Lying about getting laid
by Dirk E. Oldman
The causative in English gives us what I like to call the frat-boy lexical problem.
You see, if you meet a frat boy at a party, he’s probably gonna have a lot to say about how many chicks he’s laying all the time. But you can never be sure how much he’s really laying, and how much he’s just lying.
Now, it’s true, lie and lay aren’t the only intransitive-causative pair in English. But in general the others don’t get confused so much. No one really says Are you gonna fall that tree? Because that tree might fell on you.
But someone might say Are you just gonna lay there, or are you gonna lie that cookbook down and pick up the whipped cream? And especially all sorts of people all the time say lay when they really are supposed to say lie.
I’m not some knuckle-rapping schoolmarm, but there are some things it’s just worth getting right most of the time, and knowing when you’re not getting them right. If you’re not really laying, if you’re just lying, you’re gonna get into trouble eventually if you really think you were laying. The person you think you were laying will have something to say about it. I don’t think that takes too much exercise of the imagination to figure out.

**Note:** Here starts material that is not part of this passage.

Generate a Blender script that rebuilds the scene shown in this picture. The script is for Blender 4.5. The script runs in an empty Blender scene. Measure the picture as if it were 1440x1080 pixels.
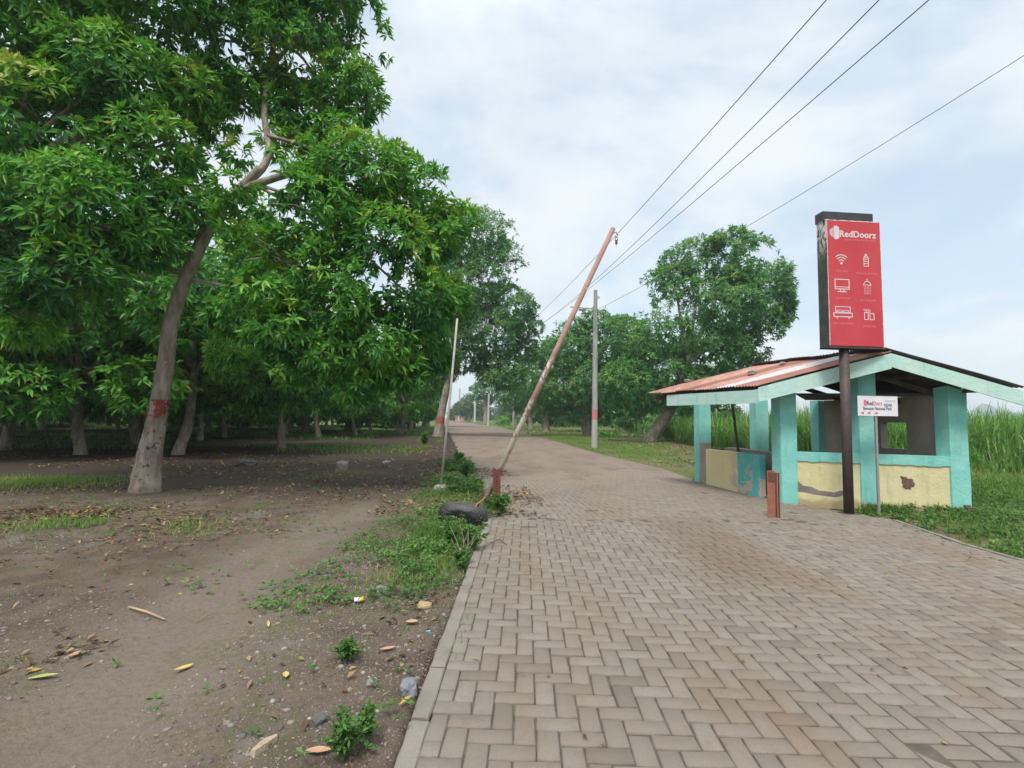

So here’s how it works. There aren’t too many cases of this left in English, but centuries ago it was a normal thing to use a past tense for a causative. What that means is that if you wanted to say “make A do B,” you could just use the past tense of B, use A for the subject, and skip the make. It’s sorta like our resultative conversion, where we say Take these panties and confetti them instead of and make them into confetti, only with the causative we used a past-tense verb instead of a noun, and we’re talking about an action and not a result.
Think about that. Imagine if, instead of
I’m gonna make you scream, I’m gonna make you squeal, I’m gonna make you come
you coud say
I’m gonna screamed you, I’m gonna squealed you, I’m gonna came you
That sounds pretty ████ed up to our ears now, so it’s no surprise that we might get a little confused about it. But just think of it in terms of frat boys. Those guys are always on the make. But you know, they have no self-control. It’s over before it starts. If one of them actually gets a girl to lie down, well, boom, that’s it, and it’s in the past already: lay.
Well, that’s fitting, anyway. Their entire approach to getting girls to go with them is to try to get something past them.
So, oh, yeah, if you’re not completely sure of the verb forms, now you can remember that lay is the past tense of lie. And you know, even if a frat boy does lay, he’s gonna lie about it anyway. He might, for instance, say it lasted more than 30 seconds, or that he even remembers it.
Here are the full forms for this one:
Today I lie down. Yesterday I lay down. All week I have lain down.
Now I lay you on the bed. Yesterday I laid you on the kitchen floor. I have also laid you in the garden.
You see that the past forms of lie end in y and n, as in yes and no. Think “Did you lie? Yes or no!” And you see that the past forms of lay both end in d. Which takes us back to the frat boys, who always want to lay girls with double-D’s. (That means big tits, in case that wasn’t clear.)
Probably one thing that’s gotten so many people confused is Now I lay me down to sleep. Maybe if whoever wrote that had written Now I lay myself down to sleep it would have been less confusing.
Now, how about those other causative forms? Well, there’s fall and fell, as in trees, and then there are some that were made that way originally but the forms have changed over time: drink and drench, rise and raise, sit and set. Some of the time we can just use the same form: Fly me to the moon, for instance. And there are a bunch of cases where it actually went the other way – we make an intransitive from the transitive but use the object of the transitive for the subject of the intransitive: Did you break the window? No, it just broke. So there are cases where it’s really easy.
Frat boys would like lie and lay to be easy. Sucks to be them.